▶ [TASK DESCRIPTION]: Copy all the material below, exactly as it stands.

▶ [INFORMATION SUPPLIED]:
[BEGIN]
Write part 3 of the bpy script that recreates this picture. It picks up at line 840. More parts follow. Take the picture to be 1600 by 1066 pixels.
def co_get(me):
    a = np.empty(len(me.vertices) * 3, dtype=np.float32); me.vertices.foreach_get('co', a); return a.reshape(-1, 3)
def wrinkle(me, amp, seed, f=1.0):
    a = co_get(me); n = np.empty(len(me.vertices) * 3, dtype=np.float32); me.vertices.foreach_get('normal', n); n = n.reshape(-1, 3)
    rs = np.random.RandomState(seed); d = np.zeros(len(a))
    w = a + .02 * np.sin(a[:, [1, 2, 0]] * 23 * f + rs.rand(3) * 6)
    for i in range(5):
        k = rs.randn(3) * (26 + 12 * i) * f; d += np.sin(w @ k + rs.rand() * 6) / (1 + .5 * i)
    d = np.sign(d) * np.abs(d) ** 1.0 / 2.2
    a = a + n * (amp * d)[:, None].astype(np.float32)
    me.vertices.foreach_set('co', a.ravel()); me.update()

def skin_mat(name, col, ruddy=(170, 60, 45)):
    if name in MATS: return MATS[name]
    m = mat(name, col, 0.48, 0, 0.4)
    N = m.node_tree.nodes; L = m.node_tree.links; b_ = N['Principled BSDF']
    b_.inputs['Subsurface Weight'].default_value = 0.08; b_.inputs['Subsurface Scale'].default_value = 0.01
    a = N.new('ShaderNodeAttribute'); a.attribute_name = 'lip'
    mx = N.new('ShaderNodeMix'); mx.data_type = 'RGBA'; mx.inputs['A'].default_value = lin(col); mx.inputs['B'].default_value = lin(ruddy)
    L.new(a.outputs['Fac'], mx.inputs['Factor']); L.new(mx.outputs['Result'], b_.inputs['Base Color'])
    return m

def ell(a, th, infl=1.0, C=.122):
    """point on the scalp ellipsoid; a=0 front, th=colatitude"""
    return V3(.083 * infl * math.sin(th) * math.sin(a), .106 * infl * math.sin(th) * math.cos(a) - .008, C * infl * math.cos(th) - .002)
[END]
▶ [RESULT]:
Write part 3 of the bpy script that recreates this picture. It picks up at line 840. More parts follow. Take the picture to be 1600 by 1066 pixels.
def co_get(me):
    a = np.empty(len(me.vertices) * 3, dtype=np.float32); me.vertices.foreach_get('co', a); return a.reshape(-1, 3)
def wrinkle(me, amp, seed, f=1.0):
    a = co_get(me); n = np.empty(len(me.vertices) * 3, dtype=np.float32); me.vertices.foreach_get('normal', n); n = n.reshape(-1, 3)
    rs = np.random.RandomState(seed); d = np.zeros(len(a))
    w = a + .02 * np.sin(a[:, [1, 2, 0]] * 23 * f + rs.rand(3) * 6)
    for i in range(5):
        k = rs.randn(3) * (26 + 12 * i) * f; d += np.sin(w @ k + rs.rand() * 6) / (1 + .5 * i)
    d = np.sign(d) * np.abs(d) ** 1.0 / 2.2
    a = a + n * (amp * d)[:, None].astype(np.float32)
    me.vertices.foreach_set('co', a.ravel()); me.update()

def skin_mat(name, col, ruddy=(170, 60, 45)):
    if name in MATS: return MATS[name]
    m = mat(name, col, 0.48, 0, 0.4)
    N = m.node_tree.nodes; L = m.node_tree.links; b_ = N['Principled BSDF']
    b_.inputs['Subsurface Weight'].default_value = 0.08; b_.inputs['Subsurface Scale'].default_value = 0.01
    a = N.new('ShaderNodeAttribute'); a.attribute_name = 'lip'
    mx = N.new('ShaderNodeMix'); mx.data_type = 'RGBA'; mx.inputs['A'].default_value = lin(col); mx.inputs['B'].default_value = lin(ruddy)
    L.new(a.outputs['Fac'], mx.inputs['Factor']); L.new(mx.outputs['Result'], b_.inputs['Base Color'])
    return m

def ell(a, th, infl=1.0, C=.122):
    """point on the scalp ellipsoid; a=0 front, th=colatitude"""
    return V3(.083 * infl * math.sin(th) * math.sin(a), .106 * infl * math.sin(th) * math.cos(a) - .008, C * infl * math.cos(th) - .002)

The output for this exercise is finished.